Sint-Aldegondis (630-684), afkomstig uit Henegouwen, wordt vereerd als Frankische kloosterstichteres. 

Aldegonda (Aldegondis) was de dochter van Walbert IV (graaf van Henegouwen en hertog van Neder-Lotharingen) en Bertillia. Een andere dochter van hen was Sint-Waltrudis van Bergen.

Aldegonda werd uitgehuwelijkt aan een Britse vorst. Omdat ze maagdelijk wilde blijven en geheel voor Christus wilde leven, sloeg ze op de vlucht. Bisschop Autbertus van Kamerijk nam haar in bescherming en bood haar onderdak in een klooster.

Zij zou haar kloostergeloften hebben afgelegd tegenover Sint-Amandus, bisschop van Maastricht. Volgens een legende verscheen daarbij een duif, die haar monastieke sluier aanreikte.

Aan Aldegonda is de stichting van de abdij van Mauberge toegeschreven. Van dit klooster zou zij de abdis zijn geweest.

Aldegonda stierf op 13 april 684 aan de gevolgen van een etterende zweren. Lange tijd dacht men dat zij aan kanker had geleden, vandaar dat zij de patrones van kankerpatiënten is.
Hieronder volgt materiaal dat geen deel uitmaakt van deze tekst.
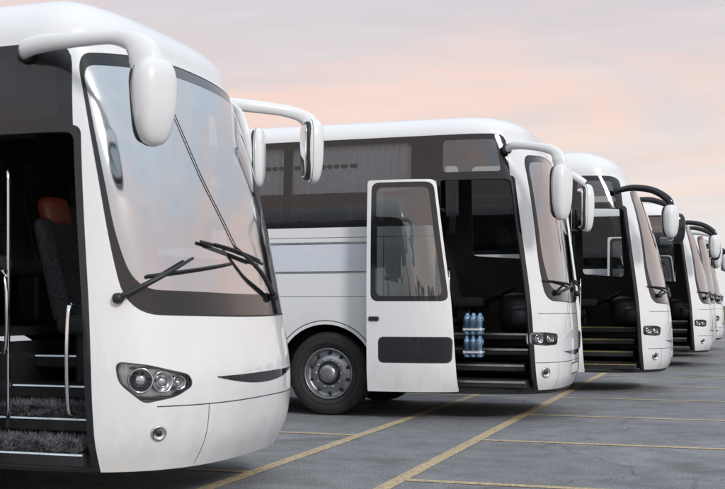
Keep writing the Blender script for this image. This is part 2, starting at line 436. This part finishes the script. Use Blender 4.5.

Haar kwaal was echter malse sjanker.

In de iconografie wordt zij vaak voorgesteld als staf dragende abdis.

De liturgische gedachtenis van Sint-Aldegondis is op 30 januari.

Een reliek van haar wordt bewaard in de Sint-Amanduskerk in het Vlaams-Brabantse Wezeren. Andere plaatsen waar zij vereerd wordt zijn Alken, Overwinden en Ezemaal.

In Wallonië is het dorp Mont-Sainte-Aldegonde naar haar vernoemd, omdat daar een kerk stond die aan haar was gewijd. Deze locatie was in de middeleeuwen een heerlijkheid. Een van de heren was baron Filips van Marnix van Sint-Aldegonde (1540-1598), assistent van prins Willem van Oranje.